Scenes as source code
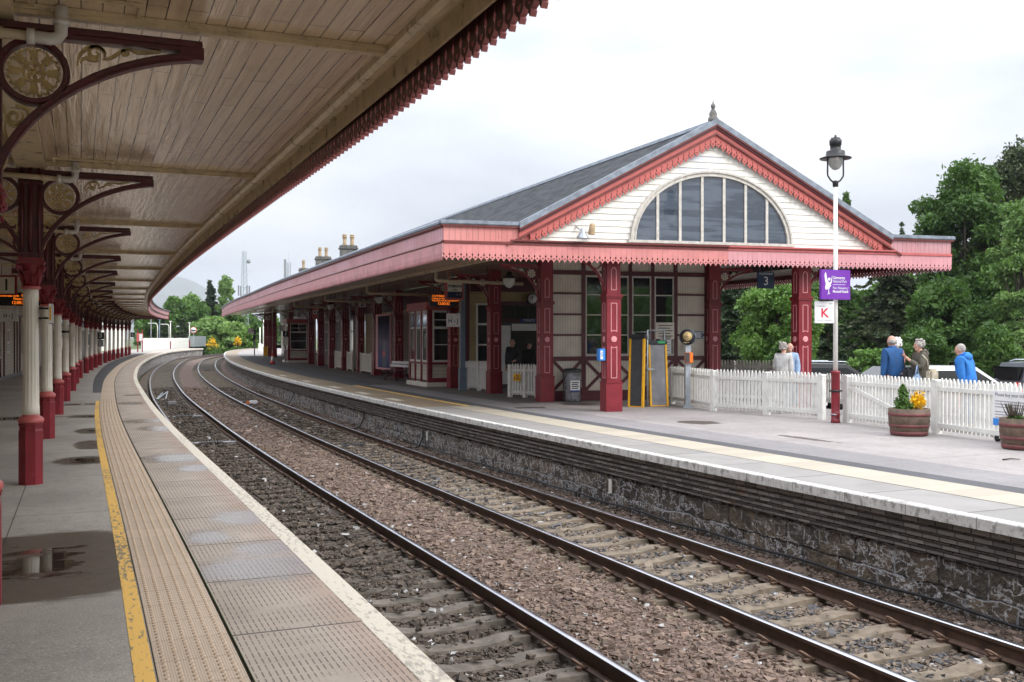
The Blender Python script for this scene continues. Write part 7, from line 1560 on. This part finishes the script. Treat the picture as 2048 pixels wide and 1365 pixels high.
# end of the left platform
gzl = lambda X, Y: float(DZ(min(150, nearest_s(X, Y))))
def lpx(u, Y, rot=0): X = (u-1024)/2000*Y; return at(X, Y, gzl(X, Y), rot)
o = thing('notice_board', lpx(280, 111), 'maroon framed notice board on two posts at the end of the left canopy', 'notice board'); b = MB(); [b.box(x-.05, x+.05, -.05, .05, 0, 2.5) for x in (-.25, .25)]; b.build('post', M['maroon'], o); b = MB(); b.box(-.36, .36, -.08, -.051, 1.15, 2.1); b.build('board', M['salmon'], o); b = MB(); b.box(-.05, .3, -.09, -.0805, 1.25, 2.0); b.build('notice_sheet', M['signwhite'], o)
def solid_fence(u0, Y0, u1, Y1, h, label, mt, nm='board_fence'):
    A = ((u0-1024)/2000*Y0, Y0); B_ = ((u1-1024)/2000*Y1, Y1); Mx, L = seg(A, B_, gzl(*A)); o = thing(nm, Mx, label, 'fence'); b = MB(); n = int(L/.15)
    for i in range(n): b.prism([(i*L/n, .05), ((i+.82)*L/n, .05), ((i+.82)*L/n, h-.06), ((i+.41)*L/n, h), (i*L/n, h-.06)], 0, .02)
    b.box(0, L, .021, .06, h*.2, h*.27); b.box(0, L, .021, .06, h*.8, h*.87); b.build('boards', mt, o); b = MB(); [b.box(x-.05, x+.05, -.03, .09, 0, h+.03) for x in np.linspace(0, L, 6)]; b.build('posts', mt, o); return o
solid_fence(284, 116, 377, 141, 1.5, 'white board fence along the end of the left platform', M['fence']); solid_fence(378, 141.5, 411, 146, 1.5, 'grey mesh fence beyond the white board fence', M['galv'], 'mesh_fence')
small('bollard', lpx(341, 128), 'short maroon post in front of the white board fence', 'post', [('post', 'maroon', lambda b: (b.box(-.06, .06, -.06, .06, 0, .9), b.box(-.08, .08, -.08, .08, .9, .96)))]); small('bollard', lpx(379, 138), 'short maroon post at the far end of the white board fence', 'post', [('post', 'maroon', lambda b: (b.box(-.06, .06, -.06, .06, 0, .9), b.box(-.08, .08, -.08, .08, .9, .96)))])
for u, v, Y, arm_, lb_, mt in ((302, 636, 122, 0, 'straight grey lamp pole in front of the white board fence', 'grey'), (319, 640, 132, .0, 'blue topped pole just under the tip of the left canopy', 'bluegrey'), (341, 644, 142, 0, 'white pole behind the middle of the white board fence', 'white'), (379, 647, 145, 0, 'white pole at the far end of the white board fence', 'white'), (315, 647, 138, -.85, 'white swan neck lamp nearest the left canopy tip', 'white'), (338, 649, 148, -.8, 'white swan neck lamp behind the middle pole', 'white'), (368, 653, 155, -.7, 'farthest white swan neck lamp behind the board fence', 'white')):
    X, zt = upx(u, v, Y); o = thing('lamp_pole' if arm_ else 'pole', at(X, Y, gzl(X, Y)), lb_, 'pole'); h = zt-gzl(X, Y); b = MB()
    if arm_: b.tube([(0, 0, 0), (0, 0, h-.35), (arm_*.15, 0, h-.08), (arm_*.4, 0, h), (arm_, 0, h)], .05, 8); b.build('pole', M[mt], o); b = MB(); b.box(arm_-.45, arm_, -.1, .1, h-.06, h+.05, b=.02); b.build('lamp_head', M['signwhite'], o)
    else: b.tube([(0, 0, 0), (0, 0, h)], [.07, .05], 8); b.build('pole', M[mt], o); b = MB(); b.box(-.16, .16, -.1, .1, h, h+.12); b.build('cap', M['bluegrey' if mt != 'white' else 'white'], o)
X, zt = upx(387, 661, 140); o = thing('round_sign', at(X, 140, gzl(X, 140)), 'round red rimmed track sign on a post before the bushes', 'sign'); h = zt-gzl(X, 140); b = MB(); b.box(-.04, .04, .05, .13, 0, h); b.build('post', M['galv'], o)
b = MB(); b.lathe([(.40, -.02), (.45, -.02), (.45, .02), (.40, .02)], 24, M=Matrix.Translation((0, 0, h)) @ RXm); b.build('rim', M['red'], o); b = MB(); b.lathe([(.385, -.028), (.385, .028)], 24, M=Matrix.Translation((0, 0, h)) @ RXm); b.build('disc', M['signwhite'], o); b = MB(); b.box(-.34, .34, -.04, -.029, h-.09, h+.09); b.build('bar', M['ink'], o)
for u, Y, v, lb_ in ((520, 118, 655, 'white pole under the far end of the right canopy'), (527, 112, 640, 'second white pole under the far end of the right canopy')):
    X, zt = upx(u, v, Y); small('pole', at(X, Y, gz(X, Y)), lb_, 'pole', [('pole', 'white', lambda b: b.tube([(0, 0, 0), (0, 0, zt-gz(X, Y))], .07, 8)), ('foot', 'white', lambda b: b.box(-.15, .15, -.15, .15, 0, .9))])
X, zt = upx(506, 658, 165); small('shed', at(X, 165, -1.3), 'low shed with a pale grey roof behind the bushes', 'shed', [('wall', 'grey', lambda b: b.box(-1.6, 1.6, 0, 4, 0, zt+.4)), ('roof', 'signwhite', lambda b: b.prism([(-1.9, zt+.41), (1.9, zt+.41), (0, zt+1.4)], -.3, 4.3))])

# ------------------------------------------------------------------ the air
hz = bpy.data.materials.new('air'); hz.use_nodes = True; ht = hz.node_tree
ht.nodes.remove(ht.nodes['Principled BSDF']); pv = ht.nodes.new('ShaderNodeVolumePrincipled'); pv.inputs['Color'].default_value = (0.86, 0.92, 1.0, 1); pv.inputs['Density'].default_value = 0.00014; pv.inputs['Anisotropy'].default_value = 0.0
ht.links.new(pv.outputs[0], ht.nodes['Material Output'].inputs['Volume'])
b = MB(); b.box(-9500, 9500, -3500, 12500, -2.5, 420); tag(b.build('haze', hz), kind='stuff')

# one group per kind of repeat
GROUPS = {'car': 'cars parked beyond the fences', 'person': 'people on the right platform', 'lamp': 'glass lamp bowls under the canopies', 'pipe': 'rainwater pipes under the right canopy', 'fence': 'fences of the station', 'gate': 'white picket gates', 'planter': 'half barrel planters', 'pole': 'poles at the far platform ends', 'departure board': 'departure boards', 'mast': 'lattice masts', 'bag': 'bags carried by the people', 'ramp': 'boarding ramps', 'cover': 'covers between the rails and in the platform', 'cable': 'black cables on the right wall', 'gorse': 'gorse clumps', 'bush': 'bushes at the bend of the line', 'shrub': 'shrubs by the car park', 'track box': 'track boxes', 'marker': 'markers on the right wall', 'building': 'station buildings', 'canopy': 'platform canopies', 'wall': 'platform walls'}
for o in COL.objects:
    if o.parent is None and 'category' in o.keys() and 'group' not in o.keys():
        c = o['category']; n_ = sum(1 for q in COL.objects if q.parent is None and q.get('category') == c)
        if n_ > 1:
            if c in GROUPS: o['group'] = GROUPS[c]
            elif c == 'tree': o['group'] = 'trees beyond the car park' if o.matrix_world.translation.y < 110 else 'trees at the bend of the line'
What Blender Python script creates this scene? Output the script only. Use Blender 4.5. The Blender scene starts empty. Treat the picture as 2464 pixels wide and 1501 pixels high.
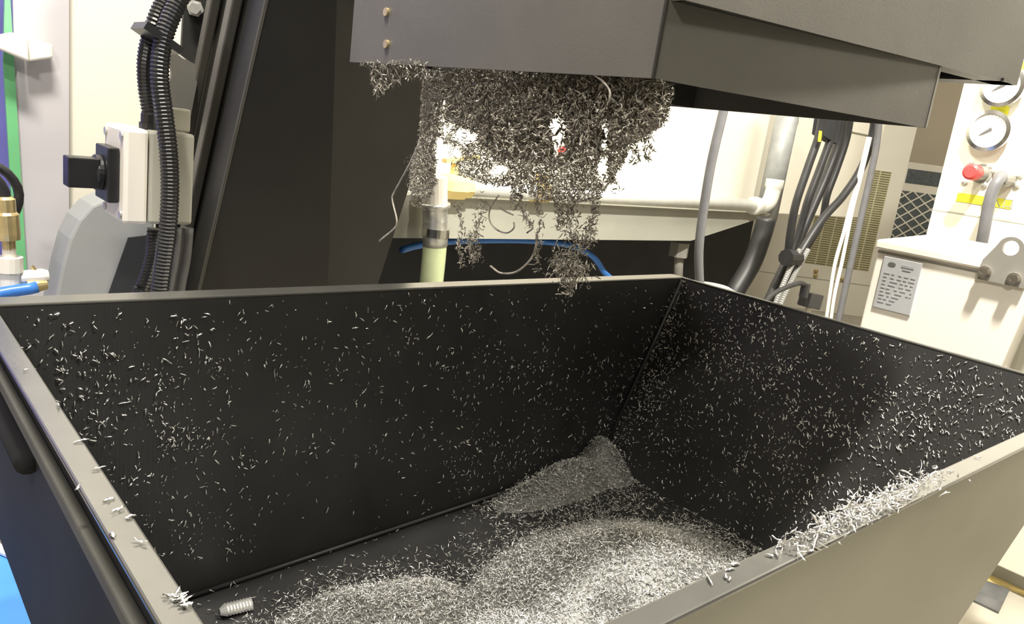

REQUIREMENT:
Scan the records above for the string "Treat", then report every line that contains it.

RIGHT ANSWER:
The Blender Python script for this scene continues. Write part 7, from line 1560 on. This part finishes the script. Treat the picture as 2048 pixels wide and 1365 pixels high.
What Blender Python script creates this scene? Output the script only. Use Blender 4.5. The Blender scene starts empty. Treat the picture as 2464 pixels wide and 1501 pixels high.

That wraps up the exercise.